Under the UTPR, other countries could tax domestic income earned by U.S. corporations, In some cases, effective tax rates could fall below 15% because of deductions and credits, so that Pillar 2 could reduce the incentives of credits such as the research credit. See CRS Report R47174, The Pillar 2 Global Minimum Tax: Implications for U.S. Tax Policy, by Jane G. Gravelle and Mark P. Keightley for a discussion. The United States could collect this revenue by enacting a QDMTT, but the incentives would still be reduced. Alternatively, the United States could make tax credits refundable, which would lead them to be treated as income increases and significantly mitigate the impact on the effective tax rate. The OECD recently announced that transferable credits, such as the recently enacted energy credits, would be treated as refundable credits.

The Joint Committee on Taxation (JCT) has estimated that the United States could lose $175 billion in revenue over nine years if the countries that have already taken steps to enact Pillar 2 do so. This revenue loss is due to the loss of revenue on foreign source income of U.S. multinationals if the localities adopt a QDMTT or countries in the chain of ownership enact an IIR. This number could be reduced or reversed in sign given profit shifting assumptions. Using intermediate profit shifting assumptions, U.S. revenues would fall by $122 billion over nine years if the rest of the world enacts GLoBE and the United States does not. If the United States also enacts GLoBE, revenues would be increased by $237 billion.

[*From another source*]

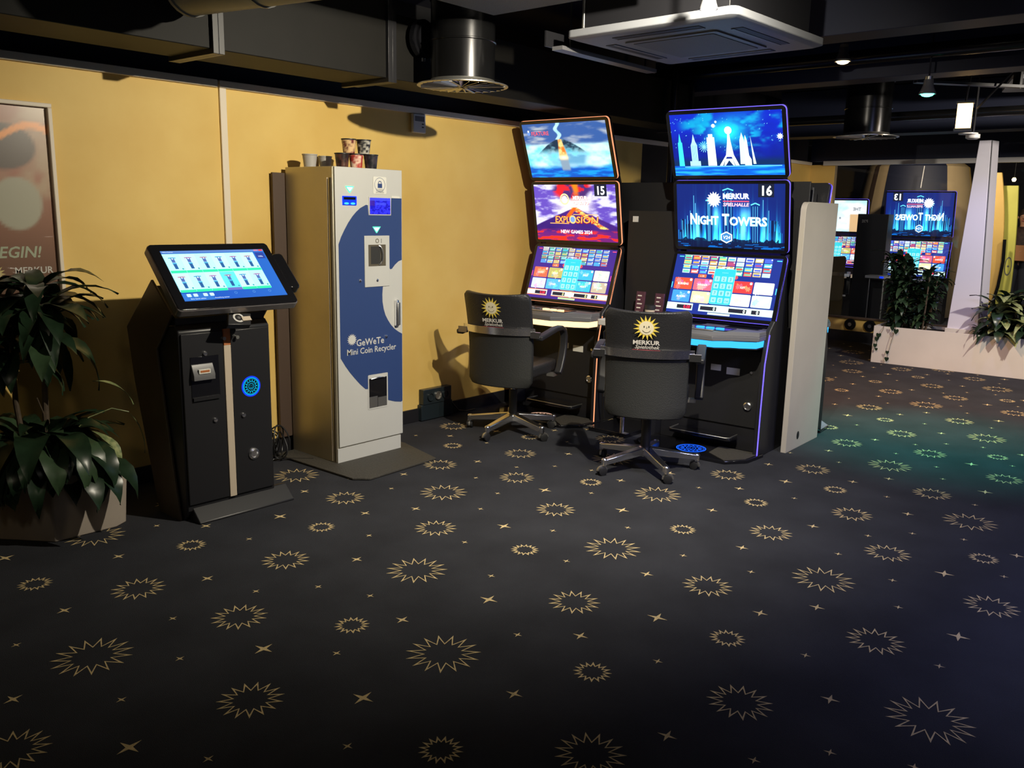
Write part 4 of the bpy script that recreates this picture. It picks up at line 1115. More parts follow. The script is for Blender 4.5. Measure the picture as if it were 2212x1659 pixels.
# divider screen
t = thing('divider_screen', 'tall cream divider panel standing right of gaming machine 16', 'divider', (5.55, 2.20, 0), 0.03)
q = FR((-0.30, 0.02, 0), (1, 0, 0), (0, 0, 1))
b = MB()
out = [(0.0, 0.0), (0.56, 0.0), (0.56, 1.59)] + [(0.055 - 0.055 * math.sin(a), 1.535 + 0.055 * math.cos(a)) for a in [math.pi / 2 * k / 6 for k in range(7)]]
b.prism(out, 0.0, 0.035, 'divider', M=q); b.build('panel_board', t, bevel=0.002)
b = MB(); q2 = FR((0.14 - .3, -0.0155, 0.085), (1, 0, 0), (0, 0, 1)); b.disc(0.05, 0.0, 0.022, 0.0, 'black_panel', q2, ry=0.028); b.build('cable_hole', t)

# small side table between the machines --------------------------------------
t = thing('side_table', 'small pale side table with chrome leg between machines 15 and 16', 'table', (5.02, 3.28, 0))
b = MB(); b.prism(rr(-0.17, -0.14, 0.17, 0.14, 0.02), 0.745, 0.785, 'white_plastic'); tp = b.build('table_top', t, bevel=0.004)
b = MB(); b.cyl((-0.172, -0.06, 0.757), (-0.18, -0.06, 0.757), 0.012, 'blue_light', n=14); b.build('light', tp)
b = MB(); b.cyl((0, 0, 0.03), (0, 0, 0.745), 0.02, 'chrome', n=18); b.build('leg', t)
b = MB()
b.prism(rr(-0.20, -0.16, 0.20, 0.16, 0.02), 0.0, 0.03, 'black_gloss')
b.build('base_plate', t, bevel=.004)
for sx in (-1, 1):
    for sy in (-1, 1):
        b = MB(); b.box(sx * .185 - .018, sy * .145 - .018, 0.029, sx * .185 + .018, sy * .145 + .018, 0.034, 'chrome_dull'); b.build('corner_cap', t)
b = MB(); b.tube([(4.87, 3.32, .745), (4.86, 3.36, .70), (4.90, 3.38, .55), (4.93, 3.40, .3), (4.99, 3.42, .06)], 0.006, 'cable'); tag(b.build('hanging_cable'), 'thin cable hanging beneath the small side table', 'cable')

t = thing('wall_cabinet', 'dark grey cabinet with small white label between the gaming machines', 'cabinet', (5.35, 3.27, 0))
b = MB(); b.box(-.08, -.205, 0, .13, .205, 1.52, 'black_panel'); b.build('body', t, bevel=.004)
b = MB(); b.box(-.084, .12, 1.44, -.081, .165, 1.48, 'white_plastic'); b.build('label_plate', t)

t = thing('cup', 'tan paper cup with black lid between two purple brochure stands', 'cup', (5.10, 3.15, .785))
b = MB(); b.lathe([(.028, 0), (.038, .07), (.038, .07)], 'beige_strip', n=22); b.build('cup_body', t)
b = MB(); b.lathe([(.039, .071), (.04, .10), (.032, .104)], 'dark_plastic', n=22); b.build('lid', t)
for k, (x, y, lb) in enumerate(((5.12, 3.26, 'purple brochure stand left of the tan paper cup'), (5.09, 3.09, 'purple brochure stand right of the tan paper cup'))):
    t = thing('brochure_stand', lb, 'brochure', (x, y, .785), 0, 'brochure stands on the side table')
    b = MB(); q = Matrix.Rotation(math.radians(8), 4, 'Y'); b.box(0, -.035, 0, .012, .035, .185, 'brochure', q); b.build('leaflet', t, bevel=.001)
    b = MB(); b.box(-.02, -.036, 0, .05, .036, .006, 'grey_plastic'); b.build('base', t)
    b = MB(); q3 = q @ FR((-.001, .03, .02), (0, -1, 0), (0, 0, 1))
    for j in range(5): b.box(.008, .02 + j * .028, 0, .008 + .04 * (.6 + .4 * ((j * 7) % 3) / 2), .028 + j * .028, .0008, 'logo_white', q3)
    b.build('print', t)

# ------------------------------------------------------------------ chairs
def make_chair(label, loc, face, base_ang, group):
    t = thing('swivel_chair', label, 'chair', loc, 0, group)
    Rb = Matrix.Rotation(base_ang, 4, 'Z')
    Rf = Matrix.Rotation(face, 4, 'Z')
    # five-star base
    b = MB(); b.lathe([(.045, .075), (.05, .12), (.034, .135)], 'chrome', n=24)
    for k in range(5):
        q = Rb @ Matrix.Rotation(2 * math.pi * k / 5, 4, 'Z')
        v = [(.03, -.030, .085), (.03, .030, .085), (.03, .026, .132), (.03, -.026, .132), (.31, -.021, .062), (.31, .021, .062), (.31, .018, .096), (.31, -.018, .096)]
        b.add(v, [(0, 1, 2, 3), (7, 6, 5, 4), (0, 4, 5, 1), (3, 2, 6, 7), (1, 5, 6, 2), (0, 3, 7, 4)], 'chrome', M=q)
        b.lathe([(.017, .052), (.019, .096), (.012, .10)], 'chrome', q @ Matrix.Translation((.308, 0, 0)), 14)
    st = b.build('star_base', t, bevel=.005)
    for k in range(5):
        q = Rb @ Matrix.Rotation(2 * math.pi * k / 5, 4, 'Z') @ Matrix.Translation((.31, 0, 0)) @ Matrix.Rotation(k * 1.3 + .4, 4, 'Z')
        b = MB()
        for s in (-1, 1):
            w_ = q @ Matrix.Translation((-.012, s * .014, .026)) @ Matrix.Rotation(math.radians(90), 4, 'X')
            b.lathe([(.021, -.007), (.026, -.005), (.026, .005), (.021, .007)], 'dark_plastic', w_, 18)
        hood = [(.034 * math.cos(a) - .012, .028 + .03 * math.sin(a)) for a in np.linspace(-.2, math.pi, 9)]
        b.prism(hood, -.006, .006, 'chrome_dull', axis='y', M=q)
        b.build('castor', st)
    b = MB(); b.cyl((0, 0, .12), (0, 0, .30), .028, 'dark_plastic', n=20); b.cyl((0, 0, .28), (0, 0, .42), .018, 'chrome', n=18); b.build('gas_column', t)
    b = MB(); b.box(-.12, -.09, .385, .10, .09, .42, 'dark_plastic', Rf); b.build('seat_plate', t, bevel=.01)
    # seat cushion
    b = MB(); cs = rr(-.23, -.235, .26, .235, .07); b.prism(cs, .42, .50, 'leather', M=Rf, top=[(x * .97, y * .97) for x, y in cs]); b.build('seat', t, bevel=.022, seg=4)
    # curved backrest halves
    def shell(z0, z1, w0, w1, m, thick=.045, n=14, r=.04, ends=(1, -1)):
        b = MB(); nz = 10
        rows = []
        for side in (0, 1):
            for j in range(nz + 1):
                z = z0 + (z1 - z0) * j / nz
                lean = -.235 - (z - .40) * .12 + .03 * math.sin((z - .38) / .60 * math.pi)
                w_ = w0 + (w1 - w0) * j / nz
                e = 0
                for (zc, s) in ((z0, 1), (z1, -1)):
                    dd = (z - zc) * s
                    if dd < r and s in ends: e = max(e, r - math.sqrt(max(0, r * r - (r - dd) ** 2)))
                for i in range(n + 1):
                    y = -1 + 2 * i / n
                    x = lean + .055 * (y * y) - (thick if side else 0) * (1 - .35 * abs(y) ** 6)
                    x -= (.0 if side == 0 else 0)
                    zz = z + (0.012 * (1 - y * y) * -1 if j == nz else 0)
                    rows.append(Rf @ Vector((x, y * (w_ - e * .6), zz)))
        N = n + 1; H = (nz + 1) * N
        f = []
        for j in range(nz):
            for i in range(n):
                a = j * N + i
                f += [(a, a + 1, a + N + 1, a + N), (H + a, H + a + N, H + a + N + 1, H + a + 1)]
        for i in range(n):
            f += [(i, H + i, H + i + 1, i + 1), (nz * N + i, nz * N + i + 1, H + nz * N + i + 1, H + nz * N + i)]
        for j in range(nz):
            a = j * N; f += [(a, a + N, H + a + N, H + a)]
            a = j * N + n; f += [(a, H + a, H + a + N, a + N)]
        b.add(rows, f, m)
        return b
    up = shell(.735, .985, .236, .240, 'leather', .05, ends=(-1,)).build('backrest', t, bevel=.008, seg=3, angle=50)
    shell(.36, .735, .232, .236, 'leather_back', .045, ends=(1,)).build('lower_backrest', t, bevel=.008, seg=3, angle=50)
    # chrome band behind the back
    b = MB(); n = 20; v = []
    for z in (.712, .760):
        for i in range(n + 1):
            y = -1 + 2 * i / n
            yy = y * .262 / .236
            x = -.235 - (z - .40) * .12 + .03 * math.sin((z - .38) / .60 * math.pi) + .055 * min(1.1, yy * yy) - .053 * (1 - .30 * min(1, abs(yy)) ** 6) - .001
            for tt in (0, .006): v.append(Rf @ Vector((x - tt, y * .262, z)))
    f = []
    for i in range(n):
        a = i * 2; c = 2 * (n + 1) + i * 2
        f += [(a + 1, a + 3, c + 3, c + 1), (a, c, c + 2, a + 2), (a, a + 2, a + 3, a + 1), (c, c + 1, c + 3, c + 2)]
    b.add(v, f, 'chrome'); b.build('chrome_band', t)
    # arm rests
    for s in (-1, 1):
        b = MB()
        path = [(-.235, 0, .70), (-.12, 0, .715), (.02, 0, .735), (.10, 0, .735), (.150, 0, .715), (.172, 0, .67), (.170, 0, .60), (.150, 0, .53), (.115, 0, .46), (.085, 0, .425)]
        b.band(path, .052, .032, 'dark_plastic', Rf @ Matrix.Translation((0, s * .292, 0))); ar = b.build('armrest', t, bevel=.009, seg=3, angle=60)
        b = MB(); b.box(-.24, min(s * .235, s * .30), .70, -.222, max(s * .235, s * .30), .74, 'chrome', Rf); b.build('bracket', ar)
        b = MB(); b.box(.06, min(s * .22, s * .275), .405, .12, max(s * .22, s * .275), .425, 'chrome_dull', Rf); b.build('bracket', ar)
    # printed sun logo on the rear of the upper back
    def BP(z, y):
        x = -.235 - (z - .40) * .12 + .03 * math.sin((z - .38) / .60 * math.pi) + .055 * ((y / .235) ** 2) - .0565
        return Vector((x, y, z))
    b = MB(); c0 = BP(.89, 0); F = Rf @ FR(BP(.865, 0) + Vector((-.0035, 0, 0)), (0, -1, 0), (BP(.95, 0) - BP(.80, 0)))
    b.star(0, .024, .074, .040, 16, .0015, 'logo_yellow', F, rot=.1)
    b.disc(0, .024, .040, .0022, 'logo_cream', F)
    for s in (-1, 1): b.disc(s * .013, .032, .003, .003, 'logo_black', F, ry=.006)
    b.line([(.024 * math.cos(a), .022 + .024 * math.sin(a)) for a in [math.radians(205 + 13 * k) for k in range(11)]], .0022, .003, 'logo_black', F)
    b.line([(0, .035), (.004, .024), (-.002, .022)], .0015, .003, 'logo_black', F)
    for k in range(0): pass
    b.text('MERKUR', 0, -.073, .034, .0015, 'logo_white', F, bold=.03, sx=1.12)
    b.text('Spielothek', .004, -.098, .030, .0015, 'logo_white', F, bold=.01, shear=.3, sx=1.05)
    b.line([(-.075, -.106), (.078, -.106)], .003, .0015, 'logo_red', F)
    b.build('printed_logo', up, smooth=False)
    return t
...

An advantage of a global minimum tax is that it could reduce the race-to-the bottom as countries lower their taxes to attract capital investment. A global minimum tax would allow countries with higher tax rates to attract more capital.

Adopting the GLoBE provisions to replace GILTI, or modifying GILTI to be more consistent with GLoBE, would require legislative action to change the tax code. Adopting GLoBE would also require action by Congress.

Some Members of Congress have proposed retaliatory taxes for countries imposing the UTPR. H.R. 3665 (Smith (MO)) would increase the tax rate of U.S.-source income, and H.R. 4695 (Estes) would increase the base of the alternative base erosion and anti-abuse tax. Some members of the Ways and Means Committee have urged countries to adopt their own version of GILTI to address base erosion.